At some point in time—June 1952, or the Paleozoic era, or six weeks ago—something happened on the patch of planet you're currently occupying. In 1888, in the building before the building before the building you're in now, maybe a man proposed to his beloved in the very spot where you're sitting; and perhaps 458 years before that, when there was no building at all, a teenage girl watched a shooting star; and 150 million years earlier, maybe a stegosaurus egg hatched in just that place and a scaly little guy greeted the world. Every chunk of dirt on earth has been the setting of more stories than we can fathom, most of them long forgotten.

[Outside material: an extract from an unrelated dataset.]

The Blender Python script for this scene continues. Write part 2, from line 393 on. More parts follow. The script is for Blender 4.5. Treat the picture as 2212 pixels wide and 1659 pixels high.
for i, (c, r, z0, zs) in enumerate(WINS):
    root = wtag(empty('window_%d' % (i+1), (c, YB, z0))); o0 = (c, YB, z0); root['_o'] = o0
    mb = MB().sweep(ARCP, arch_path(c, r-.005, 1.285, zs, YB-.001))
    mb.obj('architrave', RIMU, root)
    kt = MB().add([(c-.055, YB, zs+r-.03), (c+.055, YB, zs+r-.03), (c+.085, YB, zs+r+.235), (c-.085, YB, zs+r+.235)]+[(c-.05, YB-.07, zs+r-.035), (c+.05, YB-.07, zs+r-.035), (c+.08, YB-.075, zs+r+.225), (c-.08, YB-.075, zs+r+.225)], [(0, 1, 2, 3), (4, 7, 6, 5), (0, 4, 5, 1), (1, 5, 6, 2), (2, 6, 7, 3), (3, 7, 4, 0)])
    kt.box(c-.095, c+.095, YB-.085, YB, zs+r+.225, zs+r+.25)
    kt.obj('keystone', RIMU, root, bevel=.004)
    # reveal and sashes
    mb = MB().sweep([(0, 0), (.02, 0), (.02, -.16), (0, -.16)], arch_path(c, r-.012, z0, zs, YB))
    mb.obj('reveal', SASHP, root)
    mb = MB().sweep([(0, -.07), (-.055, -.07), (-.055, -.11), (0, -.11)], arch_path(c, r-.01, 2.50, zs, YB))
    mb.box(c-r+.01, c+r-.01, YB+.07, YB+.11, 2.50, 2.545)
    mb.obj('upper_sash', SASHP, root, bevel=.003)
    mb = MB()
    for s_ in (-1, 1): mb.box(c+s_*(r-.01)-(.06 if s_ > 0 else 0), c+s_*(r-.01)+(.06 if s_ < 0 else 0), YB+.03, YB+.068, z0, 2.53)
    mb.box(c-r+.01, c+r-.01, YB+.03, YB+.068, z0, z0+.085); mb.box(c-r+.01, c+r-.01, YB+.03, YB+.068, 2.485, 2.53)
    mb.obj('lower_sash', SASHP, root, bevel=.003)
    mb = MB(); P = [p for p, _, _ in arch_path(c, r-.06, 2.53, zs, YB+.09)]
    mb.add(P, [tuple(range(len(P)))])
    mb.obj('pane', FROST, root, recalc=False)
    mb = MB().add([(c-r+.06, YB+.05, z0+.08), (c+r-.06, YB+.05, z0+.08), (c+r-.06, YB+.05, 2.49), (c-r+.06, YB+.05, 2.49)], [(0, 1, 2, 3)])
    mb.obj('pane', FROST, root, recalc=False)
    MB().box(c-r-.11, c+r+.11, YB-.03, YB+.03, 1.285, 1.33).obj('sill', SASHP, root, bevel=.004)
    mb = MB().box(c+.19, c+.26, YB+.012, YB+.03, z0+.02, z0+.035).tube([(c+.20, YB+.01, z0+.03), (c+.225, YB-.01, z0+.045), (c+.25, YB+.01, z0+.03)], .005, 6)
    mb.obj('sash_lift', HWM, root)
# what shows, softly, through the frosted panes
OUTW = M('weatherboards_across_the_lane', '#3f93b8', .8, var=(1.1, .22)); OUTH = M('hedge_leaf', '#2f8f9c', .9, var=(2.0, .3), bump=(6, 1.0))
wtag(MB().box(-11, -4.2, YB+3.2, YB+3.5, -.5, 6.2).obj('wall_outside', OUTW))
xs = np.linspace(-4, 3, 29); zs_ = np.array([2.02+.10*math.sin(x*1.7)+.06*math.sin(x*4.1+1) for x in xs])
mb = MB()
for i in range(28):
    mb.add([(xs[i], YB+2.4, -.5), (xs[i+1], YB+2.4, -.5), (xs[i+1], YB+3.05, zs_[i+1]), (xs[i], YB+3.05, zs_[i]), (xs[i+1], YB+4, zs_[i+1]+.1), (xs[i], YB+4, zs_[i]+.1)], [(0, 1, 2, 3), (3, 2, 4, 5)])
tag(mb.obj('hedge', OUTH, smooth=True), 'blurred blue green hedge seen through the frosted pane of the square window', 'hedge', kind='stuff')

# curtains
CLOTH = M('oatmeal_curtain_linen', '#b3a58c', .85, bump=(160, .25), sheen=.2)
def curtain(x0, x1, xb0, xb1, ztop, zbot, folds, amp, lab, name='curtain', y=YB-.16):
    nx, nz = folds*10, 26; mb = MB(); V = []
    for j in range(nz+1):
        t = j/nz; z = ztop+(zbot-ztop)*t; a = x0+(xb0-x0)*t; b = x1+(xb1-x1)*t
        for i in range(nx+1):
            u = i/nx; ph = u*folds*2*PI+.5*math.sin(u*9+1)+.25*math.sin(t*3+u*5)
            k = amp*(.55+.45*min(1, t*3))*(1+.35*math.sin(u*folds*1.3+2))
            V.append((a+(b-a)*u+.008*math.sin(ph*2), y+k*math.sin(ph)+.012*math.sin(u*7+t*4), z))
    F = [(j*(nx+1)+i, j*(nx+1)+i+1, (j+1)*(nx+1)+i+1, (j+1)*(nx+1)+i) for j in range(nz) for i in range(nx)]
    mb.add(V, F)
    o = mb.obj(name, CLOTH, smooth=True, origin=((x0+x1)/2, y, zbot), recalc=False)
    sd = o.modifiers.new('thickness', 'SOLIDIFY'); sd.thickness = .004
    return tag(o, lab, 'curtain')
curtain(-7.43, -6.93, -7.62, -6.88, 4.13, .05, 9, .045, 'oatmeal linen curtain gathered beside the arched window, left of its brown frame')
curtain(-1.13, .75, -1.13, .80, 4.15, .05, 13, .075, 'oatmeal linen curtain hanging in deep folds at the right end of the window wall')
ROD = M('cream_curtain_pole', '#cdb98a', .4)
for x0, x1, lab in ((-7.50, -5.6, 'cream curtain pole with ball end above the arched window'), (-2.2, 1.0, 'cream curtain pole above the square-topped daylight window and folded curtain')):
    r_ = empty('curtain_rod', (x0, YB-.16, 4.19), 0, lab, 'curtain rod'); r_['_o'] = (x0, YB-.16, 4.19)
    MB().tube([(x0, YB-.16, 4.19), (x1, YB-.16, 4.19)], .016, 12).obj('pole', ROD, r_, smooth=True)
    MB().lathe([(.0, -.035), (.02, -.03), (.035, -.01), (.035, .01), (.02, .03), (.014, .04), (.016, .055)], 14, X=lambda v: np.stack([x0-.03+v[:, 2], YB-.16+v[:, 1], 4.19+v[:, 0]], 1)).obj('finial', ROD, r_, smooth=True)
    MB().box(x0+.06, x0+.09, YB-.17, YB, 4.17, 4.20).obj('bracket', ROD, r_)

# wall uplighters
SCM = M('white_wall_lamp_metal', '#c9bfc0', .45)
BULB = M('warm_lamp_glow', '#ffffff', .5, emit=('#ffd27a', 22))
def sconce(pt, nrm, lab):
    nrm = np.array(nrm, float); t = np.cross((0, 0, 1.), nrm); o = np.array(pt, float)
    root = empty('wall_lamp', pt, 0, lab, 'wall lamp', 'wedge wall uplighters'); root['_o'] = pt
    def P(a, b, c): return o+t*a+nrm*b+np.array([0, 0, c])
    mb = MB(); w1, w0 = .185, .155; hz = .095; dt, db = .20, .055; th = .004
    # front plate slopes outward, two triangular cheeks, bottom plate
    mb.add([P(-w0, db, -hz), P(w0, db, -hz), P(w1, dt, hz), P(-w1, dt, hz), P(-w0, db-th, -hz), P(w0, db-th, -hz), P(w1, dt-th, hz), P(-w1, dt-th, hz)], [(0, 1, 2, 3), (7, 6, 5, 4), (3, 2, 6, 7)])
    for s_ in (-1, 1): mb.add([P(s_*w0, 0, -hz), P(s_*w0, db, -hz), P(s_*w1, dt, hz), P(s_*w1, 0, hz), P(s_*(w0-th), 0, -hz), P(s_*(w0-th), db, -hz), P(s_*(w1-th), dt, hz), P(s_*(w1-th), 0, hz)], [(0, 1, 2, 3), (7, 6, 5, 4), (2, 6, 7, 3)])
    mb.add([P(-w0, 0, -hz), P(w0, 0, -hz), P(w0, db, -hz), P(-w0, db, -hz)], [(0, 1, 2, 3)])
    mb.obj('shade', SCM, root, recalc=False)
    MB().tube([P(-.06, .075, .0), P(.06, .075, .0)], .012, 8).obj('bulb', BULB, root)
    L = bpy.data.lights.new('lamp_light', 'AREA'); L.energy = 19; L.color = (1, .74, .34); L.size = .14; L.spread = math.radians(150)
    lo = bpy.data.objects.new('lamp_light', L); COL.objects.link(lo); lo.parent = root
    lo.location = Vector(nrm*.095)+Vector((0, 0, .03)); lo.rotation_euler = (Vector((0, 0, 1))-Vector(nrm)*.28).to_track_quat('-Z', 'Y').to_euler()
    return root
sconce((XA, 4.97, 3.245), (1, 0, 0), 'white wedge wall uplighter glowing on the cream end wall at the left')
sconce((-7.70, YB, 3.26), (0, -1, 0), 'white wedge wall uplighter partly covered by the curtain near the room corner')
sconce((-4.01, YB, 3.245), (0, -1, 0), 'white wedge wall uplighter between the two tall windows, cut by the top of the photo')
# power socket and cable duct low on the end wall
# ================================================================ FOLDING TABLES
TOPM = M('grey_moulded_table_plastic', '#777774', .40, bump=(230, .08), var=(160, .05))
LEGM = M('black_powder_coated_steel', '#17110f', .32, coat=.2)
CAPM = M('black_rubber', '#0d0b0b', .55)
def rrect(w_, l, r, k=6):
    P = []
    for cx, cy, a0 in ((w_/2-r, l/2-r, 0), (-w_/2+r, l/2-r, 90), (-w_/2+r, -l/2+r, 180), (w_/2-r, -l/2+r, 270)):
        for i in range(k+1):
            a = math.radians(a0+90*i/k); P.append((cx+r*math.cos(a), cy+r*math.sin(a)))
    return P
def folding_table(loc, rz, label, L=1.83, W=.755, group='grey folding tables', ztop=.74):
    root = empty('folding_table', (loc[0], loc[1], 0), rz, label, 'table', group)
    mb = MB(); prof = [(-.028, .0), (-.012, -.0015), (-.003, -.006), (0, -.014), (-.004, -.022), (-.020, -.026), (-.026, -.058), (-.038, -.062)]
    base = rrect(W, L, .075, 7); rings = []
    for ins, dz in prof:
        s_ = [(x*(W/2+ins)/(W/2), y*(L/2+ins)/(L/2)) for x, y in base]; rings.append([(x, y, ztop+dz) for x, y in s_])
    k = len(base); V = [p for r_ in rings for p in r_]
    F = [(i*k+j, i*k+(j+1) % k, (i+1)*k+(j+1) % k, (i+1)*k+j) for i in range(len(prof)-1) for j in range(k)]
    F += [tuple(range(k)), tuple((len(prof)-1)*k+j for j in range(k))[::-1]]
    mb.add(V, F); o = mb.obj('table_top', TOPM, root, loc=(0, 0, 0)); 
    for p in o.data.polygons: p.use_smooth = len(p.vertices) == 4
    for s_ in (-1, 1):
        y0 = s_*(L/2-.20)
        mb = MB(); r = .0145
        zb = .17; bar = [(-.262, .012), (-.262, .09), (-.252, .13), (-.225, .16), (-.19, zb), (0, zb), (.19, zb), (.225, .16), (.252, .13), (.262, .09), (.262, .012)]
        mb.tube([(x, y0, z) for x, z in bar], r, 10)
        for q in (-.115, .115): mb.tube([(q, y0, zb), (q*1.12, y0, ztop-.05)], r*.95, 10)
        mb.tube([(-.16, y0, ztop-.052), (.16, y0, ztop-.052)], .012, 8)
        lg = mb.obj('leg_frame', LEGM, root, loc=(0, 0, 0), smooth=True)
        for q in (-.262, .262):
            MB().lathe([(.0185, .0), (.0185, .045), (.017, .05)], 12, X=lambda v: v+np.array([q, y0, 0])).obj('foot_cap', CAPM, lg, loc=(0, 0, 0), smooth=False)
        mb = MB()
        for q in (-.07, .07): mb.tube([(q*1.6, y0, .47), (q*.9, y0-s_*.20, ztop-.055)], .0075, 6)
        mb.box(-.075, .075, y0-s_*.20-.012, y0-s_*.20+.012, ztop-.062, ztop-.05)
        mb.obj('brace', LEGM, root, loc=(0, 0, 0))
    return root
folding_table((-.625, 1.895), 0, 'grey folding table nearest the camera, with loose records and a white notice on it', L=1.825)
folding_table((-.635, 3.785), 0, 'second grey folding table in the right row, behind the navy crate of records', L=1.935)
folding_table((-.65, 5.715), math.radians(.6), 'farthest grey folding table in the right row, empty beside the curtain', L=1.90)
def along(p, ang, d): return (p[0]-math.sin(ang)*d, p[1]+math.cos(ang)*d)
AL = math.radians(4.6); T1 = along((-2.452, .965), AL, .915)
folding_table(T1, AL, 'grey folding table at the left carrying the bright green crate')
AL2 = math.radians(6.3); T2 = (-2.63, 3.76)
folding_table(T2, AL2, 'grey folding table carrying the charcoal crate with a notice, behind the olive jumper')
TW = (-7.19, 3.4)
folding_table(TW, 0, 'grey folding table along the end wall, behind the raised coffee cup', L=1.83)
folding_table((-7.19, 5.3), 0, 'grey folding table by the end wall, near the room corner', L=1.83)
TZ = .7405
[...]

But some people refuse to forget. Some people commemorate the events they find important, even if they're important only to them. Thank goodness some posterity-minded soul put plaque to stone in Makanda, Illinois, where in 1859, Boomer the Three-Legged Hero Dog perished while reportedly attempting to extinguish a fire with his pee. Praise be to the citizens of Sylacauga, Alabama, who erected a statue in appreciation of the eight-and-a-half-pound meteorite that bulleted through Ann Hodges's roof in November 1954 and smacked her on the hip. And what if no one had marked the Quartzsite, Arizona, tomb of Mr. Hi Jolly, who was hired by the U.S. government to test the military utility of camels? Many years ago, someone was pained to think we might forget these things. Many years ago, someone took the trouble to ensure we wouldn't.

In doing so, that someone put a story in your path, offered it to you as a gift. So when you happen upon a site marker, a plaque, a statue, a monument, or a memorial, stop and look. Do it to remember that every strange, singular life—every brave dog and comet-slapped homeowner and intrepid camel tester—is but one grain of sand on a beach the size of infinity. How kind it is, how generous, how stirring, to give a grain its moment in the sun.